-- Start Exercise input --
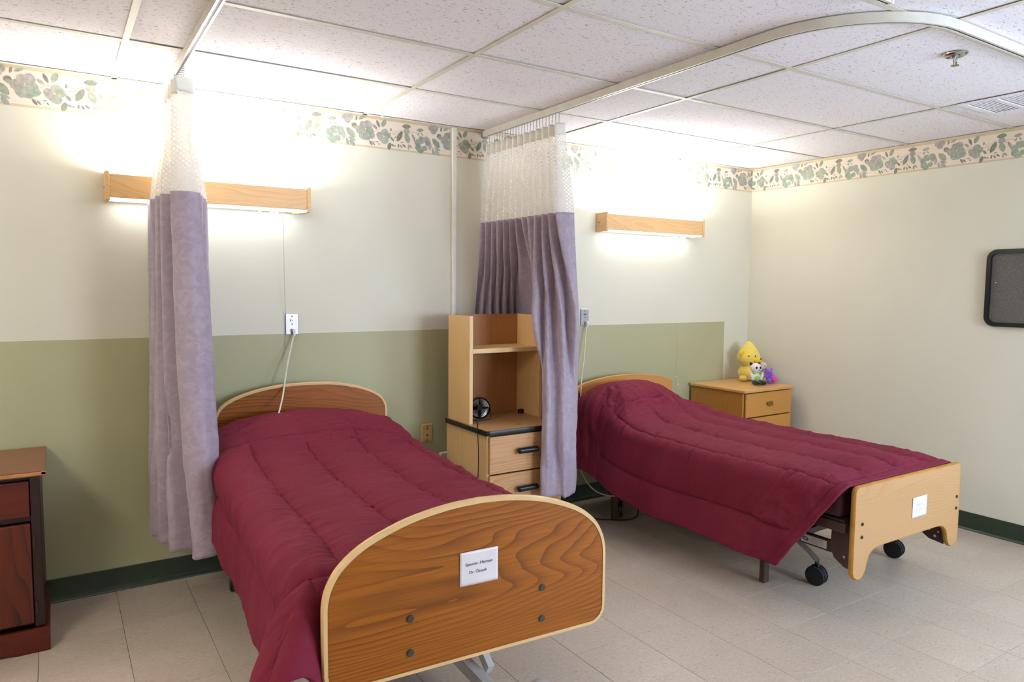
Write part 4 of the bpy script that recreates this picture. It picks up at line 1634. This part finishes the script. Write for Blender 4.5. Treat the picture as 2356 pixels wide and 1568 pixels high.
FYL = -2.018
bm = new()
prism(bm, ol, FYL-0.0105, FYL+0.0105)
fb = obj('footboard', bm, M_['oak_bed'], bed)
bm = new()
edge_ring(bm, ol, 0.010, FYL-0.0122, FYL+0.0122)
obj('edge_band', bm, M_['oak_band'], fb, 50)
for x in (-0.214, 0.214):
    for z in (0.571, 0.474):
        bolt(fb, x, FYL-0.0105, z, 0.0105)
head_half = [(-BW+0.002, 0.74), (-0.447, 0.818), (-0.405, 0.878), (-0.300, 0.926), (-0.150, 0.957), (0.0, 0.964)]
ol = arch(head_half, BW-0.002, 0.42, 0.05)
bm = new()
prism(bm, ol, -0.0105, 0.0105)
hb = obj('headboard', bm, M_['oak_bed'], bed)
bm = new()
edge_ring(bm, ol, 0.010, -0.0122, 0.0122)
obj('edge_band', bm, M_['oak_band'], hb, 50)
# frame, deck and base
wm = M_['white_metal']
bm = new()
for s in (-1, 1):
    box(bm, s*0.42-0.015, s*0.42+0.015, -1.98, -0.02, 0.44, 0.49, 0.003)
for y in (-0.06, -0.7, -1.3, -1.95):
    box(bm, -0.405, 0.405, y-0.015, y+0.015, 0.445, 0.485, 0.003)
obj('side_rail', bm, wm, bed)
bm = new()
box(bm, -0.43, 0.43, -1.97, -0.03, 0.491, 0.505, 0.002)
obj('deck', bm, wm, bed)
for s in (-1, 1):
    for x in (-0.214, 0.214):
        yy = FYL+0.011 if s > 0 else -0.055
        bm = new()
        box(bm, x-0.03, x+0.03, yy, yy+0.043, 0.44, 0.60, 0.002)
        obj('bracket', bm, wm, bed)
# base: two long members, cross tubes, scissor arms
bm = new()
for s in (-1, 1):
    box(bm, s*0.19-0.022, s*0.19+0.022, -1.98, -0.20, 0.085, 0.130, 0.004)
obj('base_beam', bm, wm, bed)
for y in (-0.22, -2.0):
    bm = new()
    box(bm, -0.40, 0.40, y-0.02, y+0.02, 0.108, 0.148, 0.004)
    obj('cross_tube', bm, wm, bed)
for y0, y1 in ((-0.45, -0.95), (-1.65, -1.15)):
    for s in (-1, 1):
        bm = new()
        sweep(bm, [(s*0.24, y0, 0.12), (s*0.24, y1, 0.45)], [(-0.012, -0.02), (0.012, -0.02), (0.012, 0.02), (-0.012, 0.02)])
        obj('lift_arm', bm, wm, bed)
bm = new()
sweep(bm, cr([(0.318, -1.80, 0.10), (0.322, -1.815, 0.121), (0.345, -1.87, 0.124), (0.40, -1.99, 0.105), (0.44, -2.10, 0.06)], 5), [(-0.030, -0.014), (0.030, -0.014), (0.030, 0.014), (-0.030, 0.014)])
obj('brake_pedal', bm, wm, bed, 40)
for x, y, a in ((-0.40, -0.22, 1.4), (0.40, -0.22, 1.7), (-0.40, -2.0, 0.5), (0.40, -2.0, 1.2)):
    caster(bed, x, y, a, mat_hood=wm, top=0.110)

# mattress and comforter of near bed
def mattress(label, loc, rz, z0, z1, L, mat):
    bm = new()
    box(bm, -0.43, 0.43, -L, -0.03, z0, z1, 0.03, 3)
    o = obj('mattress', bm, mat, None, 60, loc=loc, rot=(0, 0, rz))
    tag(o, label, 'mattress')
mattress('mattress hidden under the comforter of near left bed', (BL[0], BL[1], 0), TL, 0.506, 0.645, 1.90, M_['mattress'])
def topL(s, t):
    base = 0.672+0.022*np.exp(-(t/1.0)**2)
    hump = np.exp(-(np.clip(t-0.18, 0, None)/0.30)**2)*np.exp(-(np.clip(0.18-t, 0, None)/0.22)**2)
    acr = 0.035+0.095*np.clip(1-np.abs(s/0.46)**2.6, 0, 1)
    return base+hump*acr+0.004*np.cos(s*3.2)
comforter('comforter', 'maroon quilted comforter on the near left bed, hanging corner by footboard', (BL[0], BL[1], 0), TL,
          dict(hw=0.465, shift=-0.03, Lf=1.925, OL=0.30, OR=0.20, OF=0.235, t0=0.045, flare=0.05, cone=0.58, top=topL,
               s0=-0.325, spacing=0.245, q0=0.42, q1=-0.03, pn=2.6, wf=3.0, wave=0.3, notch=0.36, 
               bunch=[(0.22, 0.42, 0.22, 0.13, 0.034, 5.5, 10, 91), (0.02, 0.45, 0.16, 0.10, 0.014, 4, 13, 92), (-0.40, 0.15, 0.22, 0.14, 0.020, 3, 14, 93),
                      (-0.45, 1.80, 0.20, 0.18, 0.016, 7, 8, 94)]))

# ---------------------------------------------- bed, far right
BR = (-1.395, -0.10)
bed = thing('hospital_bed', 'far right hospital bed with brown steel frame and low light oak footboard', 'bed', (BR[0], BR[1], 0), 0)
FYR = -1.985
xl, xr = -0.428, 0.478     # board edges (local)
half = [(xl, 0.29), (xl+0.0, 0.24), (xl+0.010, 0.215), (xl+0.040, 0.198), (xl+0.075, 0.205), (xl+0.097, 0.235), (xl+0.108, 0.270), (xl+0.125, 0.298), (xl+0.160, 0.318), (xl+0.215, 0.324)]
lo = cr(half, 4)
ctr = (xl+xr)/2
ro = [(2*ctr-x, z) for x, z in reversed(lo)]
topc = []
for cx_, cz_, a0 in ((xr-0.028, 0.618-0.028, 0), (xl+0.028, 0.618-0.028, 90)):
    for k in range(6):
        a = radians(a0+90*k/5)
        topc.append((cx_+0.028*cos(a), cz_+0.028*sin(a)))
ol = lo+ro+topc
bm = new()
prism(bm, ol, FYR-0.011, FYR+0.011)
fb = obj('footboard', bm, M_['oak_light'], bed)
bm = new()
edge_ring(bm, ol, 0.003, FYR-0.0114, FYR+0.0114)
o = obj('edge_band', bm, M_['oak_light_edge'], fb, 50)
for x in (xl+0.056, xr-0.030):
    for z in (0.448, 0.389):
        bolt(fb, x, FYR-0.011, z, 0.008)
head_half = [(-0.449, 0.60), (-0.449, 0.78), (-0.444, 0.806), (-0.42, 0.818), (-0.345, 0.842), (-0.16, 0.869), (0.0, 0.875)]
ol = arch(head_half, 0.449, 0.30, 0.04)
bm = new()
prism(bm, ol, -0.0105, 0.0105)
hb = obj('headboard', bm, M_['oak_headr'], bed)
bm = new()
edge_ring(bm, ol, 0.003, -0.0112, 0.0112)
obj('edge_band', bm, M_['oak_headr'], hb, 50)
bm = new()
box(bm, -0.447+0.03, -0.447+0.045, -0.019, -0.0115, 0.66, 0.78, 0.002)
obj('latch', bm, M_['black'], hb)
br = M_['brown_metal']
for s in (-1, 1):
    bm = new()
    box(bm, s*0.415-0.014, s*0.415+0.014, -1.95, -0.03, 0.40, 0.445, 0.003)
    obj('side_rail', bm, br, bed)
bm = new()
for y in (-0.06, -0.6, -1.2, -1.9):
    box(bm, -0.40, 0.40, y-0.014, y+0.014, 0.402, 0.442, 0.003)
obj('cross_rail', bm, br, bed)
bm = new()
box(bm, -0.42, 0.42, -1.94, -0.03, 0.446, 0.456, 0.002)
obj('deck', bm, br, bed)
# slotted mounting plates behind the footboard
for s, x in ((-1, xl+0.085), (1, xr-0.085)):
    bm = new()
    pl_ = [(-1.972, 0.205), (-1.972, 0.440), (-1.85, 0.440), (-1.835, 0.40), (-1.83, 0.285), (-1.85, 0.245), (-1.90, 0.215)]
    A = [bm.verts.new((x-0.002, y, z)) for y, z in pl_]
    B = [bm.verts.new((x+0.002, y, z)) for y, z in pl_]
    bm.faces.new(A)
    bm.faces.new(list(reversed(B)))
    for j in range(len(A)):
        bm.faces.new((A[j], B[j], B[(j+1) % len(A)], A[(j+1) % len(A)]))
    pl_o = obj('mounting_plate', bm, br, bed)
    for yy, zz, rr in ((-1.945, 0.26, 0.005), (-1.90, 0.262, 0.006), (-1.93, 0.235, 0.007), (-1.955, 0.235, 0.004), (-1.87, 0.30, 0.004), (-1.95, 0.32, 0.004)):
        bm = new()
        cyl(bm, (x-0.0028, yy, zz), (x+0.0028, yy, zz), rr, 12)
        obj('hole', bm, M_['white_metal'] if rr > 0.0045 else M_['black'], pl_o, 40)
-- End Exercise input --
-- Start Exercise input --
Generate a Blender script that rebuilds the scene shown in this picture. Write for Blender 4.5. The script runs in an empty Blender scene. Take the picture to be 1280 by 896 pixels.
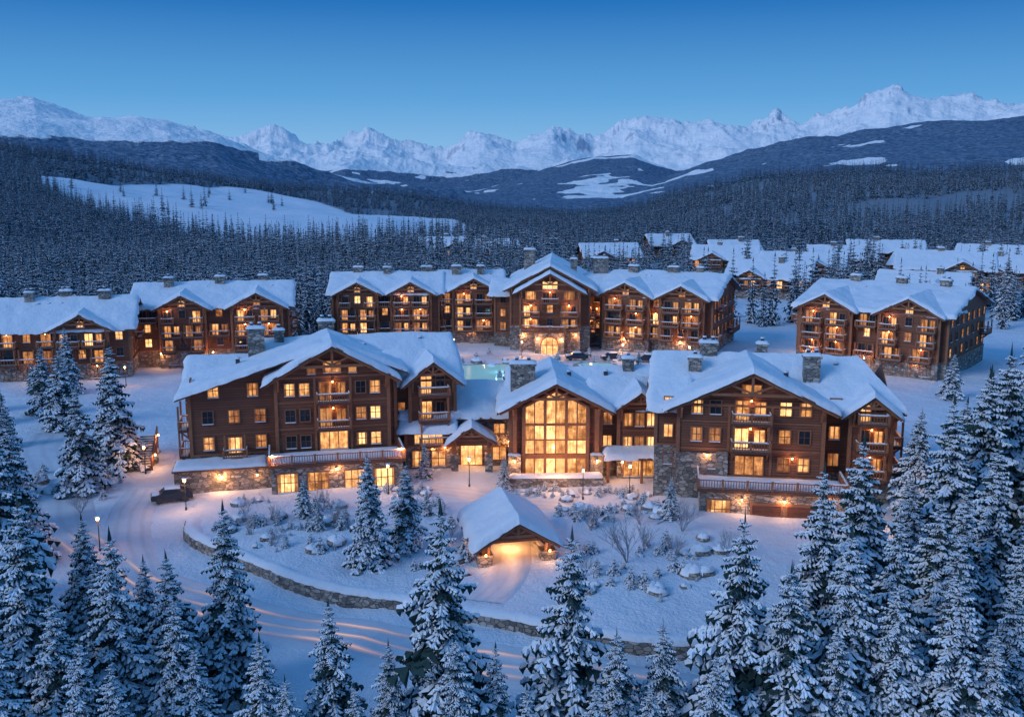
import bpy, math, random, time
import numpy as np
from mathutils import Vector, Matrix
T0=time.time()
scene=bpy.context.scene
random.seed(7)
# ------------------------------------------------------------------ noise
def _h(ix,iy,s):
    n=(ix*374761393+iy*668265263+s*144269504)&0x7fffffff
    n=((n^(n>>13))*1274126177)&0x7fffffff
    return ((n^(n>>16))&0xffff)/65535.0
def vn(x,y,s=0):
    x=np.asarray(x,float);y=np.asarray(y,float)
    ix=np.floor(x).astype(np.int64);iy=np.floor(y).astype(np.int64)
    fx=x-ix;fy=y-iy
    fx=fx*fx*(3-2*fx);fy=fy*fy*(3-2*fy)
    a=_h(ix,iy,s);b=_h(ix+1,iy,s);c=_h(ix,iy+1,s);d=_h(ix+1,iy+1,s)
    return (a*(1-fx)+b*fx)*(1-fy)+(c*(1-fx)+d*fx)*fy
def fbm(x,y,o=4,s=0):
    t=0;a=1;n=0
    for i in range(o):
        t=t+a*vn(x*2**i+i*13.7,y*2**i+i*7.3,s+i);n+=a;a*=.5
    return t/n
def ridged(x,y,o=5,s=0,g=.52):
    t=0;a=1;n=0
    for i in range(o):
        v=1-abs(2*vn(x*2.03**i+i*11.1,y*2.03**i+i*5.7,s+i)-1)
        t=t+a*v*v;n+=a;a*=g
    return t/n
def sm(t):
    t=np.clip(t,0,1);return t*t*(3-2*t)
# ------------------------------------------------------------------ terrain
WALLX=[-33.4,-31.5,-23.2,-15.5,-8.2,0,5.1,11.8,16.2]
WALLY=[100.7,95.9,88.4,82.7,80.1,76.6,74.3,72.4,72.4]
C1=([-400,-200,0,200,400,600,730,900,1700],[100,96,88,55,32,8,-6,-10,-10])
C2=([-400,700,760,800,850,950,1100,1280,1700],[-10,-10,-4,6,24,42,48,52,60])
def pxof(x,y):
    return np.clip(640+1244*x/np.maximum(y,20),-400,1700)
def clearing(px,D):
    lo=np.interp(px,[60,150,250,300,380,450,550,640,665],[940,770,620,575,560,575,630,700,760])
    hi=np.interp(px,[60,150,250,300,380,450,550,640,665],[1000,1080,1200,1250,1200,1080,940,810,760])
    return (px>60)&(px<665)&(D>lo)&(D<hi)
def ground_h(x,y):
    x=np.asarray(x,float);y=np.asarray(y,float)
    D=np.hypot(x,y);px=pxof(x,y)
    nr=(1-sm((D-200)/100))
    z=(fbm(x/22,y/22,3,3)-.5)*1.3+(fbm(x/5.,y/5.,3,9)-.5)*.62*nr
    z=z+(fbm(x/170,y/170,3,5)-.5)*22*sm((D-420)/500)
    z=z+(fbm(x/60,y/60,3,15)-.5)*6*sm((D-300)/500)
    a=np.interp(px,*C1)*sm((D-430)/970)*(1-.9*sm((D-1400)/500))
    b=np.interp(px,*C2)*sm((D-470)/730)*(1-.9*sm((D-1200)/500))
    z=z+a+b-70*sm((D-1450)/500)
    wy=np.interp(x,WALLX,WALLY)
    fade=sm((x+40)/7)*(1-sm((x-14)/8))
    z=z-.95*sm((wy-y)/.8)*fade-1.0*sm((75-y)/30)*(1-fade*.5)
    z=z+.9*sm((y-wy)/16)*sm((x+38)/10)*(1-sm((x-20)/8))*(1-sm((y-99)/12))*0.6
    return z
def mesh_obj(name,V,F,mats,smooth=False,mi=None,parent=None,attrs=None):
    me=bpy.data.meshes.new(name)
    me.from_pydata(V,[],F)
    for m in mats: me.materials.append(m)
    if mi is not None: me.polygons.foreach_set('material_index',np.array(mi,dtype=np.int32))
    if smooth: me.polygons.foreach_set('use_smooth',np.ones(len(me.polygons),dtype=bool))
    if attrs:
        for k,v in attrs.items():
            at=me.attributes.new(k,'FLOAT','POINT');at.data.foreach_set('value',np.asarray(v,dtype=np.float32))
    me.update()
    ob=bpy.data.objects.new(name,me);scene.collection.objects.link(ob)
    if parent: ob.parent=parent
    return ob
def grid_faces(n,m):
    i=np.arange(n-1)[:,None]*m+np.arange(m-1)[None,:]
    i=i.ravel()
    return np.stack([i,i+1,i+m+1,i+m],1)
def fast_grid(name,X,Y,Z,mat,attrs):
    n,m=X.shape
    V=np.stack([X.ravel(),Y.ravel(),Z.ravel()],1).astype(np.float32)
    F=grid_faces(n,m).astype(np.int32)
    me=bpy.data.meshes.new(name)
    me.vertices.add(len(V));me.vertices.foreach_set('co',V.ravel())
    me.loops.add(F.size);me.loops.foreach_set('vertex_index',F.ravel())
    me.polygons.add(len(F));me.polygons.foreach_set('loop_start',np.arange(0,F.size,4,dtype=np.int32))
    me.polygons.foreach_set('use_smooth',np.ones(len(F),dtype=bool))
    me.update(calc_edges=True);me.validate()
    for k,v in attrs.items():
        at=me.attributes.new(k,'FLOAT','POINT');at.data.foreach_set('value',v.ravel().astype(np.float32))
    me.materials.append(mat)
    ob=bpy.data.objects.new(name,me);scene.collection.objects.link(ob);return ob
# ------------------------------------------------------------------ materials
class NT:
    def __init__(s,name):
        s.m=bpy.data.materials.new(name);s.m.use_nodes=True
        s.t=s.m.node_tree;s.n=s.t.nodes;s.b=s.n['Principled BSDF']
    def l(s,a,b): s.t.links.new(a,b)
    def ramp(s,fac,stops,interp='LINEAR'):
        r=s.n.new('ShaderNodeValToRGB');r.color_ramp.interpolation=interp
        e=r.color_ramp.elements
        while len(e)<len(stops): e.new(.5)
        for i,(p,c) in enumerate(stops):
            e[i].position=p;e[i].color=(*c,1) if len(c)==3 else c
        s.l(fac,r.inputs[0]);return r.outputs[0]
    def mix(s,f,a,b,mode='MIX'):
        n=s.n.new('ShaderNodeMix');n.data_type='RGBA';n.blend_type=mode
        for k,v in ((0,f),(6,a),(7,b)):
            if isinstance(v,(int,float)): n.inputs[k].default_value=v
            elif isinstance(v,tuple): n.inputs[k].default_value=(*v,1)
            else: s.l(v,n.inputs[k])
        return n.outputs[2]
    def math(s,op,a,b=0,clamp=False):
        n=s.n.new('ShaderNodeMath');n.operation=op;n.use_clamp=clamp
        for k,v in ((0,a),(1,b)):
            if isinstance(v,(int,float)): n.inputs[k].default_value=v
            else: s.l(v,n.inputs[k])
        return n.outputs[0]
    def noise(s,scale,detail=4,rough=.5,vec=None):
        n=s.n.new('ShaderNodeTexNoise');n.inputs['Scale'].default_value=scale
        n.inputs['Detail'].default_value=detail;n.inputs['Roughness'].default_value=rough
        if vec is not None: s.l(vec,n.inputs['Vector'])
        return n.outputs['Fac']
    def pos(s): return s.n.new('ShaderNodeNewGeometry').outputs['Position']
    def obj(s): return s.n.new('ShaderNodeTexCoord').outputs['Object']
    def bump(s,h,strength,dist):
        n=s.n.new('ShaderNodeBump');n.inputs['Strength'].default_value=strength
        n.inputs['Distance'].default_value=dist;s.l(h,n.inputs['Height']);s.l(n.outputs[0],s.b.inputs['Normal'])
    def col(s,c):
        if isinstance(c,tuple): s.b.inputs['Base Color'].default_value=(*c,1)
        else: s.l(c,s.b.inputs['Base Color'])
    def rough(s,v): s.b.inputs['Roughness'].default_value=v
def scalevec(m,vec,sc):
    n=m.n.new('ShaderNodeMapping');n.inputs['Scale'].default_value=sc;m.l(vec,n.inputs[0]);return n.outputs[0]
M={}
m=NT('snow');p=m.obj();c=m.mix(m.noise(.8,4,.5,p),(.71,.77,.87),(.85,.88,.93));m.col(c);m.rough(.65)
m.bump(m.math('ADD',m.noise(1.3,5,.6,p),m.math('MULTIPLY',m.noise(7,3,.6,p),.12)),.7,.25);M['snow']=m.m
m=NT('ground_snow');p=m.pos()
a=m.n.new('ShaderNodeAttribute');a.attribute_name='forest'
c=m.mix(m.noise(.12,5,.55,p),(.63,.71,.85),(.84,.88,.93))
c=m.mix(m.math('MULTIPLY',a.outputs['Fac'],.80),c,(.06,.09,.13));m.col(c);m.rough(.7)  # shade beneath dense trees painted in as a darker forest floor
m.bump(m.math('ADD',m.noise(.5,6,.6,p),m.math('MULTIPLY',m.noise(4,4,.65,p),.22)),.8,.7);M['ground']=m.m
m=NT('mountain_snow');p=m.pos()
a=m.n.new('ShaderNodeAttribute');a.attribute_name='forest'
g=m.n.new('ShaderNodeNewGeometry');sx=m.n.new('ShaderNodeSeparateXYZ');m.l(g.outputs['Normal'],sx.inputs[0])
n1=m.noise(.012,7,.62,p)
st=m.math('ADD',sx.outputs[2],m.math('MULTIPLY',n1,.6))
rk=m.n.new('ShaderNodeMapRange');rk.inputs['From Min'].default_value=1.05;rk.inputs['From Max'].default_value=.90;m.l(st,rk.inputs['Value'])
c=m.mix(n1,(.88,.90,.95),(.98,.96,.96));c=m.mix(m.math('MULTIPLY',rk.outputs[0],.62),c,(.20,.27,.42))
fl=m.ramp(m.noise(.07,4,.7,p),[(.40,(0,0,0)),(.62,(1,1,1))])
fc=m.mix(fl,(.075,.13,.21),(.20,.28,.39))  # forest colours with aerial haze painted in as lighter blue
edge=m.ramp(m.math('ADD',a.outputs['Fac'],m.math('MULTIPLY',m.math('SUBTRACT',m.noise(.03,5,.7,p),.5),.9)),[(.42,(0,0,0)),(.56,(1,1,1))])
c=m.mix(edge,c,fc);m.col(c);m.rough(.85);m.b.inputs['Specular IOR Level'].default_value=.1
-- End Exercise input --
Exercise description = Report all lines of the data above that include the string "scene".

Task output =
Generate a Blender script that rebuilds the scene shown in this picture. Write for Blender 4.5. The script runs in an empty Blender scene. Take the picture to be 1280 by 896 pixels.
scene=bpy.context.scene
    ob=bpy.data.objects.new(name,me);scene.collection.objects.link(ob)
    ob=bpy.data.objects.new(name,me);scene.collection.objects.link(ob);return ob